BRIEF: Your task is to quote exactly the run of lines that starts at the line containing "What Blender Python" and ends at the line containing "sc = bpy.context.scene", including both.

.....

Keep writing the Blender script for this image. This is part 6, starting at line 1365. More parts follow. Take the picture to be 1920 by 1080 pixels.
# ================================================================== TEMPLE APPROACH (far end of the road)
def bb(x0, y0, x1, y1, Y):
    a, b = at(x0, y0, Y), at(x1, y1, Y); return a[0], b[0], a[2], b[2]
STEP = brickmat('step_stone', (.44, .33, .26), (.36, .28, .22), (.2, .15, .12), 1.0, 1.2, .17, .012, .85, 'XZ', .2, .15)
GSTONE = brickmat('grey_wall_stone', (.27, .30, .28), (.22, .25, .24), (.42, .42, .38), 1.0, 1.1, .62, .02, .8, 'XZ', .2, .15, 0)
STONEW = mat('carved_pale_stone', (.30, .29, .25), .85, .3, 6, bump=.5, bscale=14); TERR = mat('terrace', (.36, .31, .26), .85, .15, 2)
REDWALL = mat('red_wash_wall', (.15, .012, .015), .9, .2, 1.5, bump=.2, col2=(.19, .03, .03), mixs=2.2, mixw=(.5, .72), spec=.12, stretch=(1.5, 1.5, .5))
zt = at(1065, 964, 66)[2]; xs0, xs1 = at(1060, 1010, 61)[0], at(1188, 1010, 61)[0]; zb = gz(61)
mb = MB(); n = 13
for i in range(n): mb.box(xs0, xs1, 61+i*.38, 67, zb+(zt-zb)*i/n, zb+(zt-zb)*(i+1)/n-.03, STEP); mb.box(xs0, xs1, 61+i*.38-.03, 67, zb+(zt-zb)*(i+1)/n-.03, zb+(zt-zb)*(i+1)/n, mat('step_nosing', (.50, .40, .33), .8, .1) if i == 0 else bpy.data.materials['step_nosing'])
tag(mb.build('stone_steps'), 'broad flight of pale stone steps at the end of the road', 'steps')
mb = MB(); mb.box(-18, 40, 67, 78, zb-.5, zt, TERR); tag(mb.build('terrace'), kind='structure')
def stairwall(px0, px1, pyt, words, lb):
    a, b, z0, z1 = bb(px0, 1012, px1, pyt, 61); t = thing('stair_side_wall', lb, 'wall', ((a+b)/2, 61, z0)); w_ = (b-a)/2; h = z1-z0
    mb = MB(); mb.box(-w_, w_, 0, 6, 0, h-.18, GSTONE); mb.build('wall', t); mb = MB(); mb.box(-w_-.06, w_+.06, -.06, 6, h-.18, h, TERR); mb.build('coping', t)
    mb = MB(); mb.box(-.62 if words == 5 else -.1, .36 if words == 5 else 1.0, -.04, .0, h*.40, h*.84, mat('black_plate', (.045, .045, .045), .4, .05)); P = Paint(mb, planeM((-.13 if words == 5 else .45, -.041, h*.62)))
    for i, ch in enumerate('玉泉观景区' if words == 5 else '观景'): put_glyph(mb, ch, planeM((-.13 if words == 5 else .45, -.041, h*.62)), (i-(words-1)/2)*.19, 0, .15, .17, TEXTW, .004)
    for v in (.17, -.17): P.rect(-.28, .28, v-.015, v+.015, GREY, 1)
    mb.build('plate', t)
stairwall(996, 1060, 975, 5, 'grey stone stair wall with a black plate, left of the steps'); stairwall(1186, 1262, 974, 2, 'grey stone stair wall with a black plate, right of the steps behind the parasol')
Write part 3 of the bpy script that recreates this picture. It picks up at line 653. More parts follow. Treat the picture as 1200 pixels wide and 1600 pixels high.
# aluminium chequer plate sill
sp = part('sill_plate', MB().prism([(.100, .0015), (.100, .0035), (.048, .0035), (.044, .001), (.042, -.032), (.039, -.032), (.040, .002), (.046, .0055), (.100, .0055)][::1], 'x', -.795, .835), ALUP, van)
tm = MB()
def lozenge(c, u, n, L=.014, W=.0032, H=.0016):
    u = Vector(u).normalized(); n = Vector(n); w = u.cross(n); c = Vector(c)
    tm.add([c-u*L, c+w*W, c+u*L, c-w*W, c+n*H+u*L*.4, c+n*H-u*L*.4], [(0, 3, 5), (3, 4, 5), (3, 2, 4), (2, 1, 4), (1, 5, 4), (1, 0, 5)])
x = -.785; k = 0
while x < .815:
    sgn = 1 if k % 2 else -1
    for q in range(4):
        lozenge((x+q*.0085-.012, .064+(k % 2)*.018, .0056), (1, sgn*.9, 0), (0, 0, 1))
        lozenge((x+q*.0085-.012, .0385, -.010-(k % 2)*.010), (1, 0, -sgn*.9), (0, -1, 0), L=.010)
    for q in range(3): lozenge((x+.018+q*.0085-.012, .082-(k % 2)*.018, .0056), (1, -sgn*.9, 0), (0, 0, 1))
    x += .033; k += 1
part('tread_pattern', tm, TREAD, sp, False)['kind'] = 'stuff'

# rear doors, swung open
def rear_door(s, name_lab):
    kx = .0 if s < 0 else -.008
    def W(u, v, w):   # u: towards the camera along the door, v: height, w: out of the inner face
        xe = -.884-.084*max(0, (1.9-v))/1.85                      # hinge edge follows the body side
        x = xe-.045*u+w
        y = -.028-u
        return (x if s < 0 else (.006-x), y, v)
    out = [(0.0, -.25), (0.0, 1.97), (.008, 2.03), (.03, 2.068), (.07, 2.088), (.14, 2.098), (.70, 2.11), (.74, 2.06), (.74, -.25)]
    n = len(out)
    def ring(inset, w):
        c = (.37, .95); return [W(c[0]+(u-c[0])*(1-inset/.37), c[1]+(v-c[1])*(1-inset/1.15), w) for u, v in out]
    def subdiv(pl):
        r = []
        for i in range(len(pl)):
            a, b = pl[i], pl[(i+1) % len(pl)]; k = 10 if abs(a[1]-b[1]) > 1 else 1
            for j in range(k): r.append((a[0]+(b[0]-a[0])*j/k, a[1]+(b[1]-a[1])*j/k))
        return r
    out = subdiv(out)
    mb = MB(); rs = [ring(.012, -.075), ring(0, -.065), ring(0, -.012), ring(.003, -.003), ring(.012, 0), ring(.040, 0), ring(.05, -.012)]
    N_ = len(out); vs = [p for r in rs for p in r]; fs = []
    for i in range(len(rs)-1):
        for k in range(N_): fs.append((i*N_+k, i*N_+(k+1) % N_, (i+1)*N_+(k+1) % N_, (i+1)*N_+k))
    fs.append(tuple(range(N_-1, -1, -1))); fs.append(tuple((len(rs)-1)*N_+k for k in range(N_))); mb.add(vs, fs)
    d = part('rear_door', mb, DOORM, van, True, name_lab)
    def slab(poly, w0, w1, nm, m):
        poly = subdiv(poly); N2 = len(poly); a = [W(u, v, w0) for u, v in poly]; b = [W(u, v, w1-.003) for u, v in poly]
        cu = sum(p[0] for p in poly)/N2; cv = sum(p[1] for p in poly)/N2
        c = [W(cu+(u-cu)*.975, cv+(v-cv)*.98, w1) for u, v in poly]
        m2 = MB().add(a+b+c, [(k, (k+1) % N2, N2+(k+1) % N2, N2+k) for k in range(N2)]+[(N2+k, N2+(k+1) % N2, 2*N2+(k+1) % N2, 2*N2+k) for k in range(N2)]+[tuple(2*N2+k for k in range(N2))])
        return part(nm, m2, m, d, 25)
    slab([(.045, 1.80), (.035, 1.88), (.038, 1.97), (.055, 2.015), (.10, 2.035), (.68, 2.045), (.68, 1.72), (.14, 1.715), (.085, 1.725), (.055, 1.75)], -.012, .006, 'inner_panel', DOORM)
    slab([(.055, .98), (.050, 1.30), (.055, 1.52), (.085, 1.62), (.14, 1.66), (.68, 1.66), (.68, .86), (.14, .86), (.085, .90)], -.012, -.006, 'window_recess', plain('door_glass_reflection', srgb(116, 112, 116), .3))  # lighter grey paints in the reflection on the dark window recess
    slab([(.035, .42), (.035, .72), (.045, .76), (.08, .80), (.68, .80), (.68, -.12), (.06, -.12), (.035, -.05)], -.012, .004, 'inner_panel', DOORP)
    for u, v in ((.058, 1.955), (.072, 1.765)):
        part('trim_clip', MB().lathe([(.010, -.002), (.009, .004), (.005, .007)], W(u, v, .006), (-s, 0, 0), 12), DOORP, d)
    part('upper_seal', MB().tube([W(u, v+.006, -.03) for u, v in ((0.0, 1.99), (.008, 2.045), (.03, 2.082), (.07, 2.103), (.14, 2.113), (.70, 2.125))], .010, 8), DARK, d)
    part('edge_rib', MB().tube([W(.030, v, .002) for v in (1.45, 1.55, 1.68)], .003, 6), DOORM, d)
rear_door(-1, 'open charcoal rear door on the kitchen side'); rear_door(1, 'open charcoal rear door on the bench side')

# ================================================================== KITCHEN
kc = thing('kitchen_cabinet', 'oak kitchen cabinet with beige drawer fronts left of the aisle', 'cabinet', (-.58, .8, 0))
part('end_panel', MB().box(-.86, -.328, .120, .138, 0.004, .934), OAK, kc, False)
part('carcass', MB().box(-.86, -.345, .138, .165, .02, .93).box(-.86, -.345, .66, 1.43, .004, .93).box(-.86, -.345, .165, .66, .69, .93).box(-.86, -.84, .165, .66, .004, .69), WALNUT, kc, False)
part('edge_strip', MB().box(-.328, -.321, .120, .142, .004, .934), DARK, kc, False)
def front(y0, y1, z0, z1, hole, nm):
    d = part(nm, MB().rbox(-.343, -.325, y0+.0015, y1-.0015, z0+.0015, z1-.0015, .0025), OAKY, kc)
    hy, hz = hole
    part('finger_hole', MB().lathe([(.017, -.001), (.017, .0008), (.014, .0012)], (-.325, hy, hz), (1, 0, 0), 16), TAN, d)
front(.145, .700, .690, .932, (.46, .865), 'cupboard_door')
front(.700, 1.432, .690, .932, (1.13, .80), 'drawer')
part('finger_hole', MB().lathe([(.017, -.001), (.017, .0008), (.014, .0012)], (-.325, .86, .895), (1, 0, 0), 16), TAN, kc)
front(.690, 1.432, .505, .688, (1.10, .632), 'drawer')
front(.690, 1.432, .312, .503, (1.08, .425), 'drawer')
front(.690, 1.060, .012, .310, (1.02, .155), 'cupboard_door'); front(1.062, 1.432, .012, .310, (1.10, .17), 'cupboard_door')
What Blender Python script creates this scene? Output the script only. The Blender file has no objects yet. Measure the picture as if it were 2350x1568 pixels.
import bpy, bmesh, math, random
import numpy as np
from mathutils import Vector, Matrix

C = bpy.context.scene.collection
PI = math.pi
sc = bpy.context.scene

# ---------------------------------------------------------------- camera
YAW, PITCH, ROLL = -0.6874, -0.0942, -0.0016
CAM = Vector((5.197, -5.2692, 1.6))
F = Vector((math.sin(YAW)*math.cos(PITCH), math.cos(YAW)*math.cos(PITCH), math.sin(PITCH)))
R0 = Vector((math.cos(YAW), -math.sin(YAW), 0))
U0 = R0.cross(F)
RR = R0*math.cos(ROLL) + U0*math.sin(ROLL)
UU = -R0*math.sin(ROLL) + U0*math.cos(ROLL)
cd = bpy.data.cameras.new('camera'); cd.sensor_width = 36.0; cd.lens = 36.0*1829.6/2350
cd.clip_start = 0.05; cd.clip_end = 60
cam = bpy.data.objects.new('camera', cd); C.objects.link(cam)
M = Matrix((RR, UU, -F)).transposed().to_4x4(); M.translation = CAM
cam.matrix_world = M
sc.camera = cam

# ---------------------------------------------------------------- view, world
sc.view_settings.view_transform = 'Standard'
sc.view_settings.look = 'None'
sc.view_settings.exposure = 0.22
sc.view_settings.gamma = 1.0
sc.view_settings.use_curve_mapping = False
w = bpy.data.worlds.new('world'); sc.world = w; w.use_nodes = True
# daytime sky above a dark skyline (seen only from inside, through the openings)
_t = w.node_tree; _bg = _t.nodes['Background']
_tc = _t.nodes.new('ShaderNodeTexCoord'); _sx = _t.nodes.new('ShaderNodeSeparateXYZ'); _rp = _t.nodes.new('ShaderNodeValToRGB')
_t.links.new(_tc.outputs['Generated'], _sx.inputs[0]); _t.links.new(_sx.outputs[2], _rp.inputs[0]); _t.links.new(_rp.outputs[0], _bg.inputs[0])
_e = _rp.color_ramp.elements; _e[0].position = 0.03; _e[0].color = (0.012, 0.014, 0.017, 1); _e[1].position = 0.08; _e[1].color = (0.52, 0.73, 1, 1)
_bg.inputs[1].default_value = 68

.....

CORRECT OUTPUT:
What Blender Python script creates this scene? Output the script only. The Blender file has no objects yet. Measure the picture as if it were 2350x1568 pixels.
import bpy, bmesh, math, random
import numpy as np
from mathutils import Vector, Matrix

C = bpy.context.scene.collection
PI = math.pi
sc = bpy.context.scene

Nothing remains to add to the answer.